**Stated problem**
Can you write out all of the material below, word for word?

(Rows from a 3D scene dataset)
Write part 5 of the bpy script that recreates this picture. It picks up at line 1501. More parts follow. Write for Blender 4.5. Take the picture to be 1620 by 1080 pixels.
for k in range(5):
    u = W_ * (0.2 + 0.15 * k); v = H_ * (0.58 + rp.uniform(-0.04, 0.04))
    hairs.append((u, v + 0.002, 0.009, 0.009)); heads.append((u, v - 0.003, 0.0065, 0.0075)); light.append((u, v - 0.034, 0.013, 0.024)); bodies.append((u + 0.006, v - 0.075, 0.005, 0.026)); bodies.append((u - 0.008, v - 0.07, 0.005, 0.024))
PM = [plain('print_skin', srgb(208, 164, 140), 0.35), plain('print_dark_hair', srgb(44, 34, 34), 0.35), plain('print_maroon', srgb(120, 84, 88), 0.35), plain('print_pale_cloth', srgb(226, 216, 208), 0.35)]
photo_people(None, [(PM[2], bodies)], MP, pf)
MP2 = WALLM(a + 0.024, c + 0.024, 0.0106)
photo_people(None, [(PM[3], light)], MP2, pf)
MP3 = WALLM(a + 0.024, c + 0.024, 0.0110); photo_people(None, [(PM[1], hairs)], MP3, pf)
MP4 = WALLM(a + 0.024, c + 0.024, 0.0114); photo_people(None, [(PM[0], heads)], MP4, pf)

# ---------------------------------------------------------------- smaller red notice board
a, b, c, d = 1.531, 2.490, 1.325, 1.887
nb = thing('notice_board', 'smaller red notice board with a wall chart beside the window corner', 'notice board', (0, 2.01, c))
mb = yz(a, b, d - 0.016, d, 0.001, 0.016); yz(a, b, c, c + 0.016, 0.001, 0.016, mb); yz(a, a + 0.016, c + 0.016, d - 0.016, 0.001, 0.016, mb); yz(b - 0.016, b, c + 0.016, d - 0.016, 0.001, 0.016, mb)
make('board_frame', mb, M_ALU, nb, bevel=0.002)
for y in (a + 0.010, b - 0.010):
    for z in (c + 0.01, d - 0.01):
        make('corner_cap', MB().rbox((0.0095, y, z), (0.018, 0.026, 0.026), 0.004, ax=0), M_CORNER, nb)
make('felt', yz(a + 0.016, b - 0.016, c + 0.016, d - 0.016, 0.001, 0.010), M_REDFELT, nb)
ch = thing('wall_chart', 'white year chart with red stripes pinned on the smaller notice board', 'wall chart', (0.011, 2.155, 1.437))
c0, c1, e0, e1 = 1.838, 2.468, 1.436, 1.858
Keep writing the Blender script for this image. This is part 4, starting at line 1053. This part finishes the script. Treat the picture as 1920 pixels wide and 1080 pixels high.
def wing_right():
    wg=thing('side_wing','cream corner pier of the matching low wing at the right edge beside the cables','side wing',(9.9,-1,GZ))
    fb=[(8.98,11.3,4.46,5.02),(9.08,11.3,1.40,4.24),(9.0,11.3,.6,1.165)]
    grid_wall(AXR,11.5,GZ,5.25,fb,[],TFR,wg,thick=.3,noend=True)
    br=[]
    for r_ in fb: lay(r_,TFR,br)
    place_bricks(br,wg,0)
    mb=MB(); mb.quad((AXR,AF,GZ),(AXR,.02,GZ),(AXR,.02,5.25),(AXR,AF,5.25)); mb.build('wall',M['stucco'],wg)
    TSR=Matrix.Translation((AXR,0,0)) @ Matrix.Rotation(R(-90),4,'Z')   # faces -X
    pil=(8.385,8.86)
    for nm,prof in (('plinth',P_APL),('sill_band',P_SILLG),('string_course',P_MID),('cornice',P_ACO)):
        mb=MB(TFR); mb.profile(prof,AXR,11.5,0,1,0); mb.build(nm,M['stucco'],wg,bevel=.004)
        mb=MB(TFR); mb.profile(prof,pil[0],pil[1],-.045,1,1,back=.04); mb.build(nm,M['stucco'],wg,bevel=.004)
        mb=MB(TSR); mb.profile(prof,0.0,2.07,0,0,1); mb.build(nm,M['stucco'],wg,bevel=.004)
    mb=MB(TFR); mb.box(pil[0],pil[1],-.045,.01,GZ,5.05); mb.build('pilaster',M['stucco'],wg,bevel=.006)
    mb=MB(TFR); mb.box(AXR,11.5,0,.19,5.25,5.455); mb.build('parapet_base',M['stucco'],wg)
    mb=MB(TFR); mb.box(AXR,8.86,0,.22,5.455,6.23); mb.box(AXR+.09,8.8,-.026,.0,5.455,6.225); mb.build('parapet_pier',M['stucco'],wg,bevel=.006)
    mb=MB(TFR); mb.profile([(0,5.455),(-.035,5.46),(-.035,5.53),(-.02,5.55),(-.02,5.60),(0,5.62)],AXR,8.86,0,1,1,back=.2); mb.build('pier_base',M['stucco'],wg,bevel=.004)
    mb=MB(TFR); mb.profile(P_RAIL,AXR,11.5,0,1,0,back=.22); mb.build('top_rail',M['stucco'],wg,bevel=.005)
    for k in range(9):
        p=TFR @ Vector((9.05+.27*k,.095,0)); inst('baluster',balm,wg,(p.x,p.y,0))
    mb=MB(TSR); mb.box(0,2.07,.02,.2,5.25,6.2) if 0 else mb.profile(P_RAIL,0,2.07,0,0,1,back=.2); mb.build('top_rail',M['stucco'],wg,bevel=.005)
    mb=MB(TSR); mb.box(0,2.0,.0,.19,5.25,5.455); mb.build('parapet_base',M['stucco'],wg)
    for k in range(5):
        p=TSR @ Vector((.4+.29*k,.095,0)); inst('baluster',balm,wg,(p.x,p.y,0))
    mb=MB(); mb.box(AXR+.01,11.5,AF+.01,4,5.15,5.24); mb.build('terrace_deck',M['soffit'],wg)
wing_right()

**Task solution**
Write part 5 of the bpy script that recreates this picture. It picks up at line 1501. More parts follow. Write for Blender 4.5. Take the picture to be 1620 by 1080 pixels.
for k in range(5):
    u = W_ * (0.2 + 0.15 * k); v = H_ * (0.58 + rp.uniform(-0.04, 0.04))
    hairs.append((u, v + 0.002, 0.009, 0.009)); heads.append((u, v - 0.003, 0.0065, 0.0075)); light.append((u, v - 0.034, 0.013, 0.024)); bodies.append((u + 0.006, v - 0.075, 0.005, 0.026)); bodies.append((u - 0.008, v - 0.07, 0.005, 0.024))
PM = [plain('print_skin', srgb(208, 164, 140), 0.35), plain('print_dark_hair', srgb(44, 34, 34), 0.35), plain('print_maroon', srgb(120, 84, 88), 0.35), plain('print_pale_cloth', srgb(226, 216, 208), 0.35)]
photo_people(None, [(PM[2], bodies)], MP, pf)
MP2 = WALLM(a + 0.024, c + 0.024, 0.0106)
photo_people(None, [(PM[3], light)], MP2, pf)
MP3 = WALLM(a + 0.024, c + 0.024, 0.0110); photo_people(None, [(PM[1], hairs)], MP3, pf)
MP4 = WALLM(a + 0.024, c + 0.024, 0.0114); photo_people(None, [(PM[0], heads)], MP4, pf)

# ---------------------------------------------------------------- smaller red notice board
a, b, c, d = 1.531, 2.490, 1.325, 1.887
nb = thing('notice_board', 'smaller red notice board with a wall chart beside the window corner', 'notice board', (0, 2.01, c))
mb = yz(a, b, d - 0.016, d, 0.001, 0.016); yz(a, b, c, c + 0.016, 0.001, 0.016, mb); yz(a, a + 0.016, c + 0.016, d - 0.016, 0.001, 0.016, mb); yz(b - 0.016, b, c + 0.016, d - 0.016, 0.001, 0.016, mb)
make('board_frame', mb, M_ALU, nb, bevel=0.002)
for y in (a + 0.010, b - 0.010):
    for z in (c + 0.01, d - 0.01):
        make('corner_cap', MB().rbox((0.0095, y, z), (0.018, 0.026, 0.026), 0.004, ax=0), M_CORNER, nb)
make('felt', yz(a + 0.016, b - 0.016, c + 0.016, d - 0.016, 0.001, 0.010), M_REDFELT, nb)
ch = thing('wall_chart', 'white year chart with red stripes pinned on the smaller notice board', 'wall chart', (0.011, 2.155, 1.437))
c0, c1, e0, e1 = 1.838, 2.468, 1.436, 1.858
Keep writing the Blender script for this image. This is part 4, starting at line 1053. This part finishes the script. Treat the picture as 1920 pixels wide and 1080 pixels high.
def wing_right():
    wg=thing('side_wing','cream corner pier of the matching low wing at the right edge beside the cables','side wing',(9.9,-1,GZ))
    fb=[(8.98,11.3,4.46,5.02),(9.08,11.3,1.40,4.24),(9.0,11.3,.6,1.165)]
    grid_wall(AXR,11.5,GZ,5.25,fb,[],TFR,wg,thick=.3,noend=True)
    br=[]
    for r_ in fb: lay(r_,TFR,br)
    place_bricks(br,wg,0)
    mb=MB(); mb.quad((AXR,AF,GZ),(AXR,.02,GZ),(AXR,.02,5.25),(AXR,AF,5.25)); mb.build('wall',M['stucco'],wg)
    TSR=Matrix.Translation((AXR,0,0)) @ Matrix.Rotation(R(-90),4,'Z')   # faces -X
    pil=(8.385,8.86)
    for nm,prof in (('plinth',P_APL),('sill_band',P_SILLG),('string_course',P_MID),('cornice',P_ACO)):
        mb=MB(TFR); mb.profile(prof,AXR,11.5,0,1,0); mb.build(nm,M['stucco'],wg,bevel=.004)
        mb=MB(TFR); mb.profile(prof,pil[0],pil[1],-.045,1,1,back=.04); mb.build(nm,M['stucco'],wg,bevel=.004)
        mb=MB(TSR); mb.profile(prof,0.0,2.07,0,0,1); mb.build(nm,M['stucco'],wg,bevel=.004)
    mb=MB(TFR); mb.box(pil[0],pil[1],-.045,.01,GZ,5.05); mb.build('pilaster',M['stucco'],wg,bevel=.006)
    mb=MB(TFR); mb.box(AXR,11.5,0,.19,5.25,5.455); mb.build('parapet_base',M['stucco'],wg)
    mb=MB(TFR); mb.box(AXR,8.86,0,.22,5.455,6.23); mb.box(AXR+.09,8.8,-.026,.0,5.455,6.225); mb.build('parapet_pier',M['stucco'],wg,bevel=.006)
    mb=MB(TFR); mb.profile([(0,5.455),(-.035,5.46),(-.035,5.53),(-.02,5.55),(-.02,5.60),(0,5.62)],AXR,8.86,0,1,1,back=.2); mb.build('pier_base',M['stucco'],wg,bevel=.004)
    mb=MB(TFR); mb.profile(P_RAIL,AXR,11.5,0,1,0,back=.22); mb.build('top_rail',M['stucco'],wg,bevel=.005)
    for k in range(9):
        p=TFR @ Vector((9.05+.27*k,.095,0)); inst('baluster',balm,wg,(p.x,p.y,0))
    mb=MB(TSR); mb.box(0,2.07,.02,.2,5.25,6.2) if 0 else mb.profile(P_RAIL,0,2.07,0,0,1,back=.2); mb.build('top_rail',M['stucco'],wg,bevel=.005)
    mb=MB(TSR); mb.box(0,2.0,.0,.19,5.25,5.455); mb.build('parapet_base',M['stucco'],wg)
    for k in range(5):
        p=TSR @ Vector((.4+.29*k,.095,0)); inst('baluster',balm,wg,(p.x,p.y,0))
    mb=MB(); mb.box(AXR+.01,11.5,AF+.01,4,5.15,5.24); mb.build('terrace_deck',M['soffit'],wg)
wing_right()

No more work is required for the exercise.